A new Scottish charity, AMIS, is formally launched today (Friday 15 October 2010) to raise awareness of the number of men in Scotland on the receiving end of domestic abuse and draw attention to the lack of services designed to help them.
AMIS today publishes statistics from the 8 Scottish police forces that show an increase of around 9.4% in the number of incidents that they recorded as domestic abuse or violence with a man as the victim in 2009-10 compared to 2008-9. The statistics also reveal a reduction of 6.1% in the number of incidents recorded with a woman as victim compared to 2008-9.
Within the acknowledged limitations of police statistics* one in six of recorded victims was male yet the reality remains that after 10 years of the Scottish Parliament there are virtually no support services in Scotland designed to help men and their children affected by domestic abuse or violence.
Co-founder of AMIS, Alison Waugh, says, “Unfortunately there is still a culture of denial among many politicians and providers of services who do not want to acknowledge the evidence in front of their eyes that thousands of men every year in Scotland are victims of domestic abuse. They are abused first by their partner or ex partner and then again by the public narrative that does not want to know about the damage they and their children experience.”
The Scottish Government publishes its domestic abuse statistics in November each year. Through FOI enquiries AMIS has established that for the 10th year in a row the number of male victims recorded by police has risen substantially. Six of the eight forces (Central, Fife, Grampian, Strathclyde, Lothian and Borders and Tayside) recorded an increase in male victims. Dumfries and Galloway and Northern recorded a fall in both male and female victims.
Seven of the eight forces recorded a fall in the number of female victims, the exception being Tayside.
Strathclyde recorded the most dramatic change in the balance of reports with an 8.3% increase in the number of men recorded as victims (4,685 from 4,324 in 2008-9) and a 9.9% drop in the number of females recorded as victims (19,840 from 22,019 in 2008-9). Both figures include heterosexual and same sex relationships.The biggest percentage increase in the number of male victims recorded was in Fife – up 23.1% (580 in 2009-10 from 471 in 2008-9).

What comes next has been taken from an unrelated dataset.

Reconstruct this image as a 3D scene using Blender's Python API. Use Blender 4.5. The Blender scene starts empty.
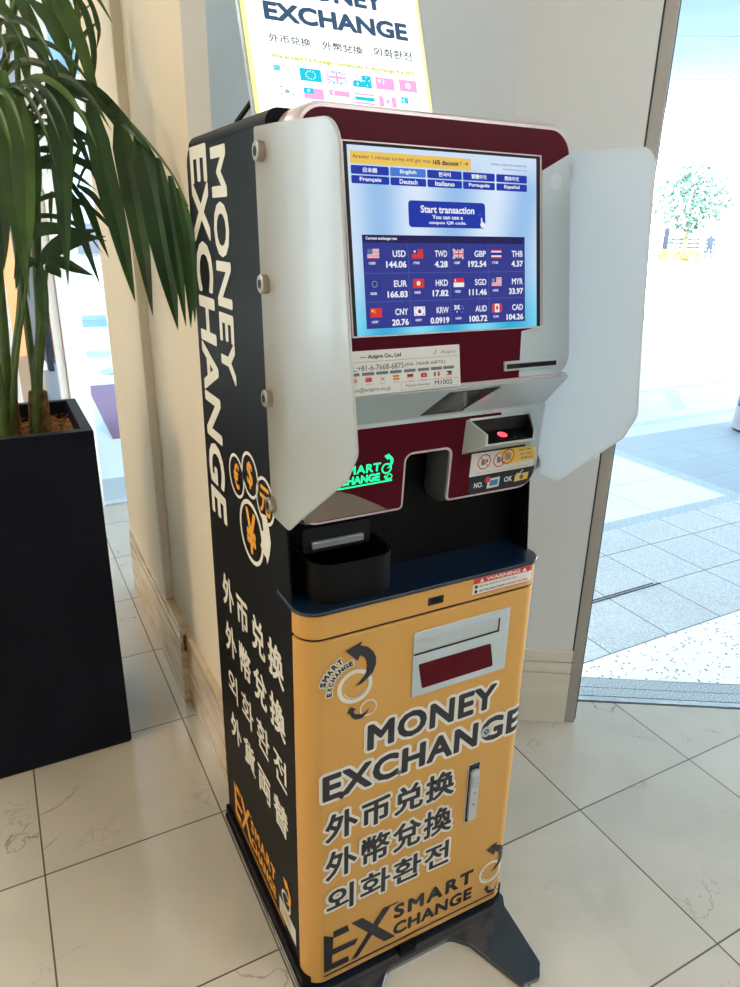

Co-founder of AMIS, Jackie Walls says, “The statistics don’t lie. Some people will say it’s because more men are coming forward to report. Others, that more women are being violent and abusive. Others, that public awareness of the reality out there is running ahead of the politicians. No one really knows. Whatever lies behind the figures we know that many public services look the other way when it comes to men who suffer domestic abuse. We have had enough of that one-sided approach.”
AMIS has been funded by the National Lottery Awards for All Scotland fund to establish an office in Dunfermline and a national telephone helpline that will be live in the evenings and weekends for men and their families. The helpline hours have been arranged to cover some of the time when the London-based Men’s Advice Line, funded by the Scottish Government since April 2010, is closed. The AMIS helpline will be staffed by volunteers.
AMIS will also offer awareness training to organisations that have contact with victims and will seek to work in collaboration with other agencies that wish to develop support services for men on the receiving end of abuse and their children. AMIS will take an inclusive approach to male victims of domestic abuse – including female partners and ex partners and same sex partners and ex partners.
AMIS evolved from the petition lodged by Alison Waugh and Jackie Walls at the Scottish Parliament Public Petitions Committee in December 2009. The petition was supported by over 400 signatories and is still live at Holyrood. The petition can be found at:
http://www.scottish.parliament.uk/business/petitions/docs/PE1307.htm
AMIS co-founder, Jackie Walls says, “It has been a long road already for us to get this far and we are grateful for the Awards For All funding that is allowing us to make a modest start to the enormous task ahead of us. It’s a small beginning but it is a beginning.”
* The Scottish Crime and Justice Survey: Partner Abuse research published by the Scottish Government in December 2009 indicated that police became aware of 35% of incidents of domestic abuse experienced by women in the preceding 12 months but only 8% of the incidents experienced by men.